The Boys Season 5: [Spoiler] Actor Explains How They Really Feel About Being Killed Off [Exclusive]

This article contains spoilers for "The Boys" Season 5, Episode 6, "Though The Heavens Fall."

"The Boys" has just two episodes left, and the body count has finally started piling up. After the death of Firecracker (Valorie Curry) in Episode 5, Episode 6 features another member of the Seven murdered: the masked Black Noir (Nathan Mitchell), who is stabbed by his former friend and podcast co-host The Deep (Chace Crawford).

In fact, Black Noir has already died once in the Season 3 finale, when Homelander (Antony Starr) gutted him for keeping secrets. But the show got around this; in-universe, the Vought corporation covered up Black Noir's death by, bringing in a Supe actor to be a new Noir in Season 4. This also allowed "The Boys" to keep Nathan Mitchell on ... but that stay of execution is over.

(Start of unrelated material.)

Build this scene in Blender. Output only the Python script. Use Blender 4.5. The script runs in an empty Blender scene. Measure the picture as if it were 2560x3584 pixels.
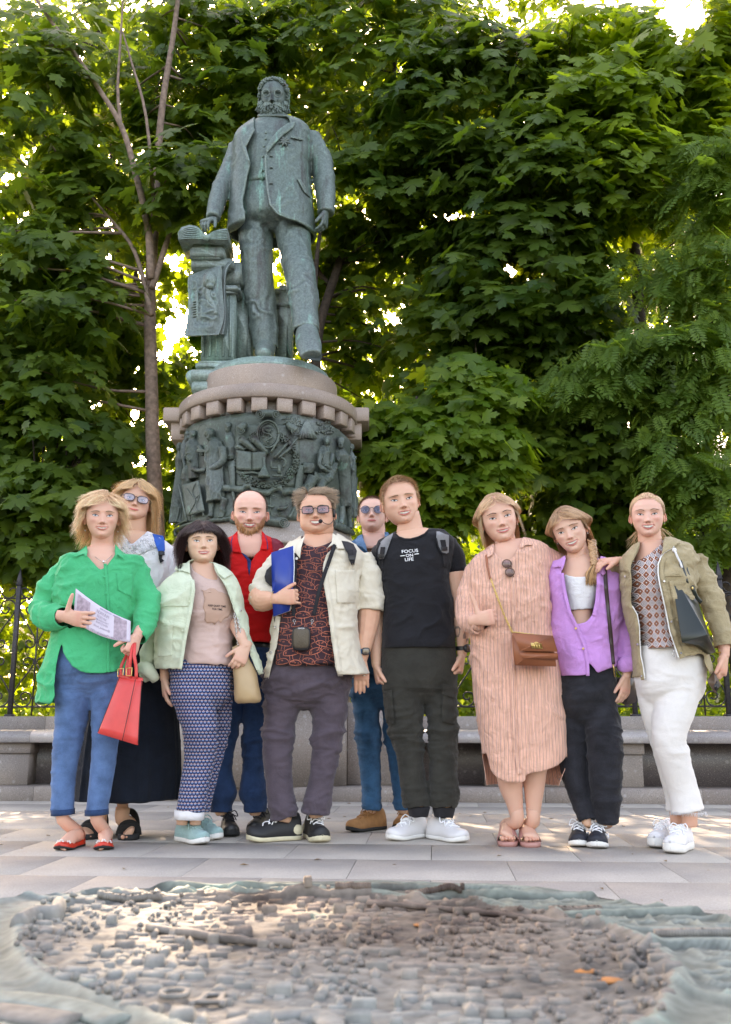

/Film spoke with Mitchell about how he learned Noir II would be dying, and getting killed off just before the end of the show:

"[Series creator Eric Kripke] called me and had a talk on the phone. He was like, 'Hey man, it's been a ride and it's been amazing, but it's time to end.' And I understood. As much as I would have loved to stay on to the end, we got a lot of stuff to wrap up, we have a lot of story to tell, and this was the right place for Noir to go. And so while I was sad, I was still just thankful and grateful that I've been on the show for this long and we've had such an amazing ride and I've gotten to play these two great characters."

Asked about which version of Noir was more fun to play, Mitchell called them "apples and oranges," highlighting the silent coolness of the original but the funny expressiveness of the second.

Nathan Mitchell explains The Deep and Black Noir's fatal friendship on The Boys

The Deep is one of the most pathetic and loathsome characters on "The Boys" — stupid, incompetent, servile to people with more power than him but a bully to those with less, incapable of self-reflection, and always unable to take any opportunity to change. (It's a testament to Chace Crawford's acting that he can make the character so funny, something that's kept The Deep a favorite of "The Boys" writers.) It might feel like salt in a wound to have your character killed by the least badass Supe around, but Nathan Mitchell told /Film that it made sense The Deep was the one to kill Noir II.

"Over the course of Season 4, Noir and Deep become brothers and The Deep also becomes a mentor to Noir. The Deep teaches [Noir] that violence is power, and if you want things to go your way, if you want to succeed, you have to use violence. So that's the lesson he gets," Mitchell recounted.

Noir is taught that lesson again in Season 5's "One-Shots" when The Deep murders Adam Bourke (PJ Byrne), who was directing a theatre show Noir was starring in. As revenge, Noir destroys an oil pipeline that Deep had previously endorsed, killing untold amounts of marine life and turning The Deep's fishy friends against him. When Deep learns what Noir did, he kills him.

"We see why violence as power and violence as a solution doesn't work well in the end," Mitchell explained. "So it's really like this rise and fall, but [the Deep and Noir II] have been together since the beginning of Season 4, so it's appropriate that they are the cause of each other's demise."

"The Boys" is streaming on Prime Video.